Speaking, we cleave close to ghosts. The secret wanderings of our words, the mingling of meanings and of tongues. Each breath exhales small histories, these exalted mysteries of culture and of kin. Each sentence both the inscription on a tomb and a marker towards tomorrow. Quicker than blood, our voices tell us of the inheritance we honor, and of all the intentions we leave behind.

Culture moves with Lamarckian speed, with the magic of the written word increasing the weight of old knowing we can hold. We write with-in the ley lines of knowledge, the collisions of cultures and of faiths. We write out the terms of conquest and the songs of surrender, the inevitable melding that translation takes as it's due. All a species, with tens of thousands of breeds and bands. The blood is slow, our ancestors a gathering legion.

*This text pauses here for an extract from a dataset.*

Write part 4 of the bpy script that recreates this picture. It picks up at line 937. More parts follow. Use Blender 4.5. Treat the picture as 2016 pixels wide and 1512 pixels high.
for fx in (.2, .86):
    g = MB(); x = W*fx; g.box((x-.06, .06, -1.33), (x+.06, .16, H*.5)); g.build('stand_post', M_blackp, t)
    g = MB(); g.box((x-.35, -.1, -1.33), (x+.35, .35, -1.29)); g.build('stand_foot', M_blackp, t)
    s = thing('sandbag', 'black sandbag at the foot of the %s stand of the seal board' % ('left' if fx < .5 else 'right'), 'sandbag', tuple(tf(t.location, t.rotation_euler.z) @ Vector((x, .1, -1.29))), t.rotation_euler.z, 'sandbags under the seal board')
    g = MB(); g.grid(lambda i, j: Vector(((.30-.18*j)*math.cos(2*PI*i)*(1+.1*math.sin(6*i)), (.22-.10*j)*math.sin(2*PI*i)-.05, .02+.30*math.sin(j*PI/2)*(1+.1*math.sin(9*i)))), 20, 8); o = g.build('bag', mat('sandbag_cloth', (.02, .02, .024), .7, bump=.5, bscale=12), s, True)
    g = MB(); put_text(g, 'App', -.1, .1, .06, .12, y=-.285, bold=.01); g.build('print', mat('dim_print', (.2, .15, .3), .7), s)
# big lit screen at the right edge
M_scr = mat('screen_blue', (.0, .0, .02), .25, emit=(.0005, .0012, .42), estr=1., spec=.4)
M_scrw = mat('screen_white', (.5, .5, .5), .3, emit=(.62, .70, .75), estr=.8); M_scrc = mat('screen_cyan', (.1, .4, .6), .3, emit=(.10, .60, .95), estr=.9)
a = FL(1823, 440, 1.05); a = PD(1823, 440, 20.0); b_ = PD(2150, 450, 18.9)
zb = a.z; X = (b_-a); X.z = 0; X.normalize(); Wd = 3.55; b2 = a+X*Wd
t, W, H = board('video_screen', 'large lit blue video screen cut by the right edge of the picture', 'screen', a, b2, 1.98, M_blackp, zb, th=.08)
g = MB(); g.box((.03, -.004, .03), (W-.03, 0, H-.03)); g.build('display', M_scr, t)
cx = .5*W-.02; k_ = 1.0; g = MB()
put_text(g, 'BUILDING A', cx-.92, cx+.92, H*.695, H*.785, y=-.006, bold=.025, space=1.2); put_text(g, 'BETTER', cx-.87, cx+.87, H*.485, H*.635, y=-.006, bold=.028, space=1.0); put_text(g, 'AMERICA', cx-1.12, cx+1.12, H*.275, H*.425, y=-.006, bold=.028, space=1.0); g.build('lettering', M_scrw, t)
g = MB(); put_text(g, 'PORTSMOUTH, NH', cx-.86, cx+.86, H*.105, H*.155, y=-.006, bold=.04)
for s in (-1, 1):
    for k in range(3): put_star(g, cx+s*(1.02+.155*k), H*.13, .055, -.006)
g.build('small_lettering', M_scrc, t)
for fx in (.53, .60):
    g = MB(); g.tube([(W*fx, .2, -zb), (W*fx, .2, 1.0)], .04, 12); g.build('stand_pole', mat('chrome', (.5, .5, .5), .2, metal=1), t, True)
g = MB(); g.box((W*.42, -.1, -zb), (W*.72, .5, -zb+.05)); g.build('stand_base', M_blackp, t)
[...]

I owe the glum worship of the Greeks and the Romans. I owe the varied Semites and the intense beacons of North Africa. I owe the ravenous drives of Viking and of Germanic freebooters, the iron of the Celts, and the mythologies of a dozen different tribes. I owe those earliest ancestral wanderings, crossing deserts and oceans 40,000 years ago. The civilizing press of the Mongols, who worried about goods and order, not about gods and temples. Then the brutal feudal wranglings of Europe, hungry for the wealth of the majesty of China, the silk road lavishings of work and want. The great scholarship of Islam, preserving those Romans and Greeks my illiterate and barbarous ancestors would have just as soon burned as read. And the blood debts of slavery and migrant exodus, the hope and lie at once of the American gamble. I haunt each page with multitudes, thinking I am speaking alone.